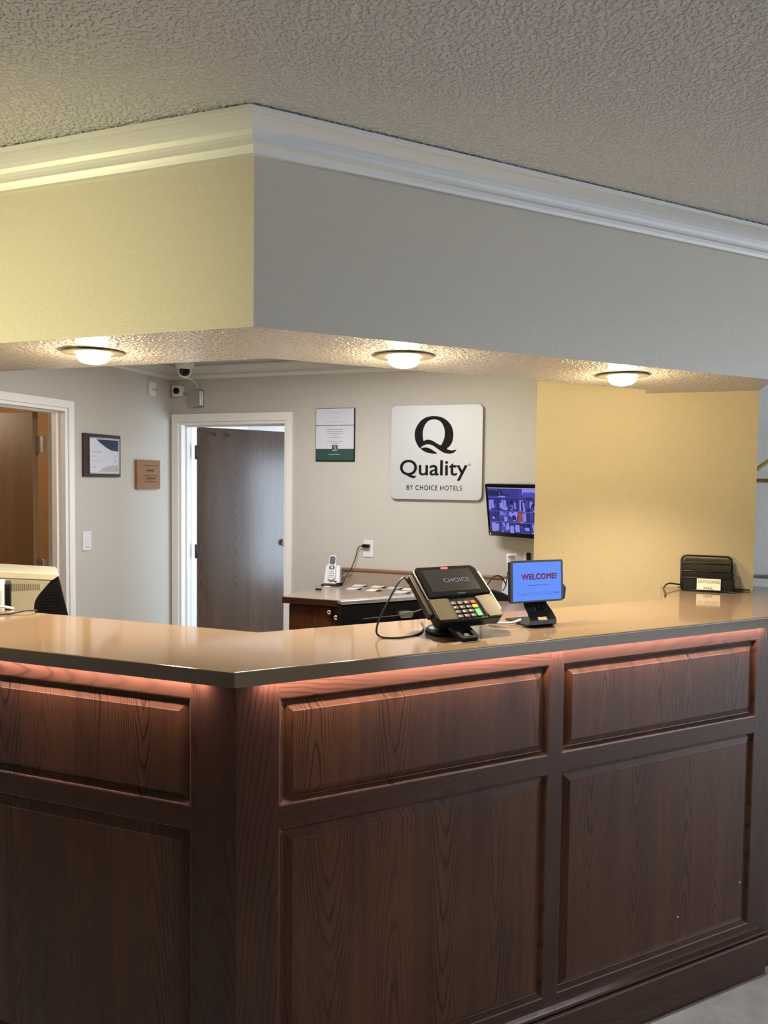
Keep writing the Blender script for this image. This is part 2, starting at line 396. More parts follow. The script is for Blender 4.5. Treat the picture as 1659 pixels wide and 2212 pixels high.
# rooms beyond the doors
f = MB(); f.box((-5.2, 7.2, 0), (-0.4, 7.3, 2.6)); f.box((-0.5, 4.67, 0), (-0.4, 7.2, 2.6)); f.box((-4.2, 4.67, 0), (-4.1, 7.2, 2.6)); f.box((-4.2, 4.67, 2.5), (-0.4, 7.3, 2.6))
f.build('wall_far_room', M_PALE, kind='structure')
f = MB(); f.box((-6.1, 1.6, 0), (-6.0, 4.4, 2.5)); f.box((-6.1, 4.3, 0), (-3.34, 4.4, 2.5)); f.box((-6.1, 1.6, 0), (-3.34, 1.7, 2.5)); f.box((-6.1, 1.6, 2.45), (-3.34, 4.4, 2.55))
f.build('wall_side_room', M_OCHRE, kind='structure')

# crown mouldings
def crown(path, prof, name, sgn=1):
    """sweep prof [(offset, z)] along a 2-D path, offset to the right-hand side of travel, mitred"""
    P = [Vector(p) for p in path]; ns = []
    for i in range(len(P)):
        dd = []
        if i > 0: dd.append((P[i]-P[i-1]).normalized())
        if i < len(P)-1: dd.append((P[i+1]-P[i]).normalized())
        nn = [Vector((d.y, -d.x)) for d in dd]
        if len(nn) == 1: ns.append(nn[0])
        else:
            b = (nn[0]+nn[1]).normalized(); ns.append(b / b.dot(nn[0]))
    t = bmesh.new(); rings = []
    for p, n in zip(P, ns):
        rings.append([t.verts.new((p.x + n.x*o, p.y + n.y*o, z)) for o, z in prof])
    k = len(prof)
    for a, b in zip(rings, rings[1:]):
        for j in range(k): t.faces.new((a[j], a[(j+1) % k], b[(j+1) % k], b[j]))
    t.faces.new(rings[0]); t.faces.new(rings[-1][::-1])
    bmesh.ops.recalc_face_normals(t, faces=t.faces)
    mb = MB(); mb.merge(t); return mb
def crown_prof(zt, zb, p):
    h = zt - zb; out = [(0, zt), (p, zt), (p, zt - 0.11*h)]
    for k in range(7):
        a = k/6; out.append((p*0.95 - p*0.60*math.sin(a*PI/2)**1.3, zt - 0.14*h - 0.52*h*(1-math.cos(a*PI/2)) ** 0.9 ))
    out += [(p*0.42, zt - 0.70*h), (p*0.42, zt - 0.77*h), (p*0.30, zt - 0.80*h), (p*0.24, zt - 0.9*h), (p*0.20, zb), (0, zb)]
    return out
pr = crown_prof(ZL - 0.004, 2.4215, 0.075)
crown([(XW, DL), fc], pr, 0)
mid = fc
def split_crown(a, c, e, prof, which):
    mb = crown([a, c, e], prof, 0)
    return mb
# one length per wall, mitred at the corner
def crown_run(a, c, e, prof, name, keep):
    mb = crown([a, c, e], prof, 0); k = len(prof)
    bm = mb.bm; bm.verts.ensure_lookup_table()
    drop = [v for i, v in enumerate(bm.verts) if (i // k) == (2 if keep == 0 else 0)]
    bmesh.ops.delete(bm, geom=drop, context='VERTS')
    return mb.build(name, M_TRIM, kind='structure')
crown_run((XW, DL), fc, on_r(DR, 0.43), pr, 'trim_1', 0)
crown_run((XW, DL), fc, on_r(DR, 0.43), pr, 'trim_2', 1)
pi_ = crown_prof(ZI - 0.002, 2.344, 0.075)
crown_run((XW, BL + 0.03), (XW, YB), (-0.437, YB), pi_, 'trim_3', 0)
crown_run((XW, BL + 0.03), (XW, YB), (-0.437, YB), pi_, 'trim_4', 1)

# doors -------------------------------------------------------------
def hinge(parent, M):
    h = MB(); h.box((-0.002, -0.03, -0.045), (0.002, 0.03, 0.045)); h.tube([(0, -0.032, -0.047), (0, -0.032, 0.047)], 0.006, 8)
    h.build('hinge', M_DARKM, parent, M)
def knob(parent, M):
    k = MB(); k.lathe([(0, 0), (0.032, 0), (0.032, 0.006), (0.012, 0.010), (0.012, 0.032), (0.024, 0.040), (0.028, 0.052), (0.022, 0.064), (0, 0.068)], n=24)
    k.build('door_knob', M_CHROME, parent, M)
# back wall door, opened into the far room
d2 = thing('door_2', '', '', (0, 0, 0), kind='structure')
f = MB(); cw = 0.055
for a, b_ in (((DX0 - cw, 0), (DX0, DZ + cw)), ((DX1, 0), (DX1 + 0.043, DZ + cw))):
    f.box((a[0], YB - 0.016, 0), (b_[0], YB, b_[1]))
f.box((DX0, YB - 0.016, DZ), (DX1, YB, DZ + cw))
f.build('door_casing', M_TRIMI, d2)
f = MB(); f.box((DX0, YB - 0.004, 0), (DX0 + 0.02, YB + 0.125, DZ - 0.02)); f.box((DX1 - 0.02, YB - 0.004, 0), (DX1, YB + 0.125, DZ - 0.02)); f.box((DX0, YB - 0.004, DZ - 0.02), (DX1, YB + 0.125, DZ))
f.box((DX0 + 0.02, YB + 0.05, 0), (DX0 + 0.032, YB + 0.085, DZ - 0.032)); f.box((DX1 - 0.032, YB + 0.05, 0), (DX1 - 0.02, YB + 0.085, DZ - 0.032)); f.box((DX0 + 0.02, YB + 0.05, DZ - 0.032), (DX1 - 0.02, YB + 0.085, DZ - 0.02))
f.build('door_jamb', M_TRIMI, d2)
oa = math.radians(58)
Ms = Matrix.Translation((DX0 + 0.045, YB + 0.135, 0)) @ Matrix.Rotation(oa, 4, 'Z')
f = MB(); f.box((0.02, -0.02, 0.012), (0.82, 0.02, DZ - 0.025), 0.002); slab = f.build('door_slab', M_DOOR, d2, Ms)
knob(d2, Ms @ Matrix.Translation((0.755, -0.02, 1.13)) @ Matrix.Rotation(PI/2, 4, 'X'))
for z in (1.83, 1.10, 0.25):
    h = MB(); h.box((0.0, -0.018, z - 0.05), (0.045, 0.012, z + 0.05), 0.002); h.tube([(0.0, -0.02, z - 0.052), (0.0, -0.02, z + 0.052)], 0.008, 8)
    h.build('hinge', M_DARKM, d2, Ms)
for hx in (0.14, 0.25):
    h = MB(); h.tube(spline([(hx, -0.02, 1.975), (hx, -0.04, 1.972), (hx, -0.045, 1.955), (hx, -0.055, 1.965)], 4), 0.004, 6); h.build('coat_hook', M_DARKM, d2, Ms)
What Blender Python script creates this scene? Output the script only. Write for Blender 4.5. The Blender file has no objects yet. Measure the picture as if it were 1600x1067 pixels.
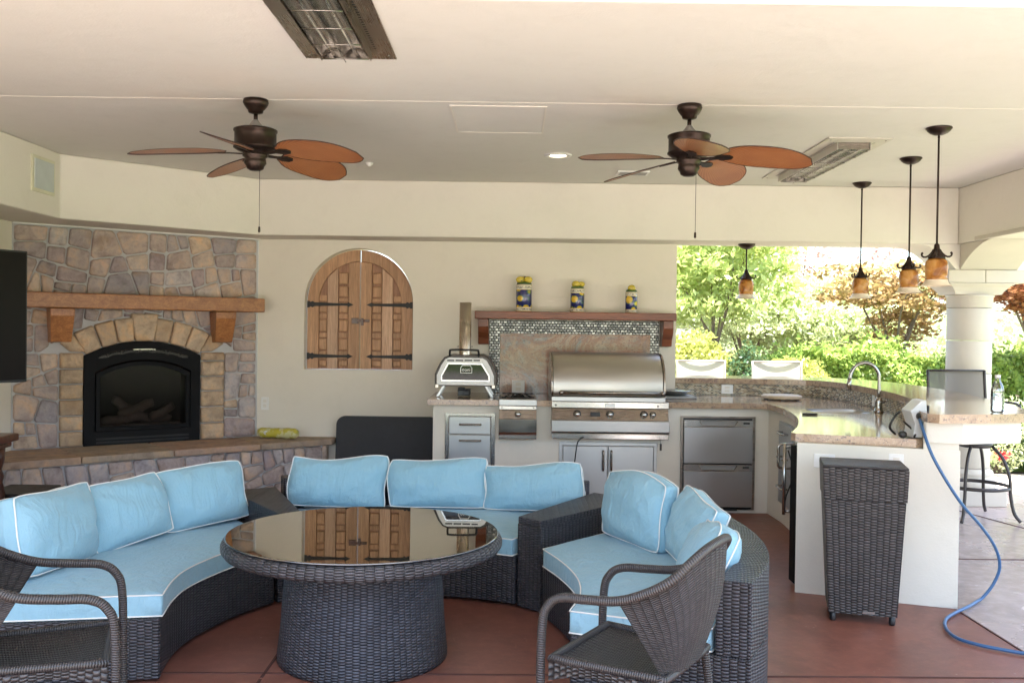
import bpy, bmesh, math, random
import numpy as np
from mathutils import Vector, Matrix
from mathutils.geometry import tessellate_polygon
PI = math.pi
S = bpy.context.scene
COL = S.collection
random.seed(7)
RNG = np.random.default_rng(11)

# ------------------------------------------------------------------ camera, sky, sun, exposure
FPX, CX, CY, ROLL = 1450.0, 800.0, 533.5, 0.013
PITCH = math.atan(19.5 / FPX)
CAMH = 1.5
cd = bpy.data.cameras.new('camera')
cam = bpy.data.objects.new('camera', cd)
COL.objects.link(cam)
cd.sensor_width = 36.0
cd.lens = 36.0 * FPX / 1600.0
cd.clip_start = 0.05
cd.clip_end = 400
cam.location = (0, 0, CAMH)
cam.matrix_world = (Matrix.Translation((0, 0, CAMH)) @ Matrix.Rotation(PI / 2 - PITCH, 4, 'X')
                    @ Matrix.Rotation(ROLL, 4, 'Z'))
S.camera = cam

SUN_TO = Vector((0.05, -0.22, 0.97)).normalized()
world = bpy.data.worlds.new('World')
S.world = world
world.use_nodes = True
wn = world.node_tree
wn.nodes.clear()
sky = wn.nodes.new('ShaderNodeTexSky')
sky.sky_type = 'NISHITA'
sky.sun_disc = False
sky.sun_elevation = math.asin(SUN_TO.z)
sky.sun_rotation = math.atan2(SUN_TO.x, SUN_TO.y)
sky.air_density = 1.0
sky.dust_density = 2.5
bg = wn.nodes.new('ShaderNodeBackground')
bg.inputs['Strength'].default_value = 0.15
wo = wn.nodes.new('ShaderNodeOutputWorld')
wn.links.new(sky.outputs[0], bg.inputs[0])
wn.links.new(bg.outputs[0], wo.inputs[0])
sl = bpy.data.lights.new('sun', 'SUN')
sl.energy = 4.6
sl.angle = math.radians(0.53)
sl.color = (1.0, 0.955, 0.88)
so = bpy.data.objects.new('sun', sl)
COL.objects.link(so)
so.rotation_euler = SUN_TO.to_track_quat('Z', 'Y').to_euler()
so.location = (-8, -8, 16)

S.render.engine = 'CYCLES'
S.view_settings.view_transform = 'Standard'
S.view_settings.look = 'None'
S.view_settings.gamma = 1
S.view_settings.use_curve_mapping = False
S.view_settings.exposure = 2.72
S.cycles.max_bounces = 10
S.cycles.diffuse_bounces = 6
S.cycles.glossy_bounces = 4
S.cycles.transmission_bounces = 6
S.cycles.transparent_max_bounces = 12
S.cycles.use_denoising = True
S.cycles.sample_clamp_indirect = 6

# ------------------------------------------------------------------ helpers
def W(u, v, Y):
    """point at distance Y that the photograph shows at (u, v)"""
    a, b = u - CX, v - CY
    x = a * math.cos(ROLL) + b * math.sin(ROLL)
    y = -a * math.sin(ROLL) + b * math.cos(ROLL)
    rx, ru = x / FPX, -y / FPX
    ry = math.cos(PITCH) + ru * math.sin(PITCH)
    rz = -math.sin(PITCH) + ru * math.cos(PITCH)
    t = Y / ry
    return (rx * t, Y, CAMH + rz * t)

ORG = {}
def org(o):
    return ORG.get(o.name, Vector((0, 0, 0))) if o is not None else Vector((0, 0, 0))

def tag(o, label=None, cat=None, group=None, kind=None):
    if label: o['label'] = label
    if cat: o['category'] = cat
    if group: o['group'] = group
    if kind: o['kind'] = kind
    return o

def thing(name, loc, label, cat, group=None):
    o = bpy.data.objects.new(name, None)
    COL.objects.link(o)
    o.empty_display_size = 0.1
    o.location = loc
    ORG[o.name] = Vector(loc)
    return tag(o, label, cat, group)

def dup(root, loc, rotz=None, label=None, scale=None, rot=None):
    r = root.copy(); COL.objects.link(r)
    r.location = loc
    if rotz is not None: r.rotation_euler = (0, 0, rotz)
    if rot is not None: r.rotation_euler = rot
    if scale: r.scale = scale if isinstance(scale, tuple) else (scale,) * 3
    if label: r['label'] = label
    ORG[r.name] = Vector(loc)
    for ch in list(root.children):
        c = ch.copy(); COL.objects.link(c); c.parent = r
        for g in list(ch.children):
            d = g.copy(); COL.objects.link(d); d.parent = c
    return r

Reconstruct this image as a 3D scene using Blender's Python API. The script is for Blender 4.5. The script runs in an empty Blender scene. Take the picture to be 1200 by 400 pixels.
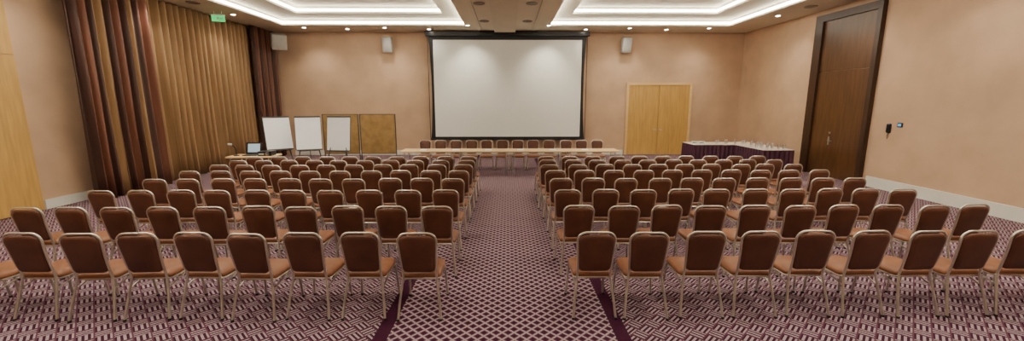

Goal of the exercise =>
Give again, please, precisely the lines that begin the records and run through the line with "f.build('wall_side_room', M_OCHRE, kind='structure')" in it, keeping both end lines and dropping any pictures.

Response =>
Keep writing the Blender script for this image. This is part 2, starting at line 396. More parts follow. The script is for Blender 4.5. Treat the picture as 1659 pixels wide and 2212 pixels high.
# rooms beyond the doors
f = MB(); f.box((-5.2, 7.2, 0), (-0.4, 7.3, 2.6)); f.box((-0.5, 4.67, 0), (-0.4, 7.2, 2.6)); f.box((-4.2, 4.67, 0), (-4.1, 7.2, 2.6)); f.box((-4.2, 4.67, 2.5), (-0.4, 7.3, 2.6))
f.build('wall_far_room', M_PALE, kind='structure')
f = MB(); f.box((-6.1, 1.6, 0), (-6.0, 4.4, 2.5)); f.box((-6.1, 4.3, 0), (-3.34, 4.4, 2.5)); f.box((-6.1, 1.6, 0), (-3.34, 1.7, 2.5)); f.box((-6.1, 1.6, 2.45), (-3.34, 4.4, 2.55))
f.build('wall_side_room', M_OCHRE, kind='structure')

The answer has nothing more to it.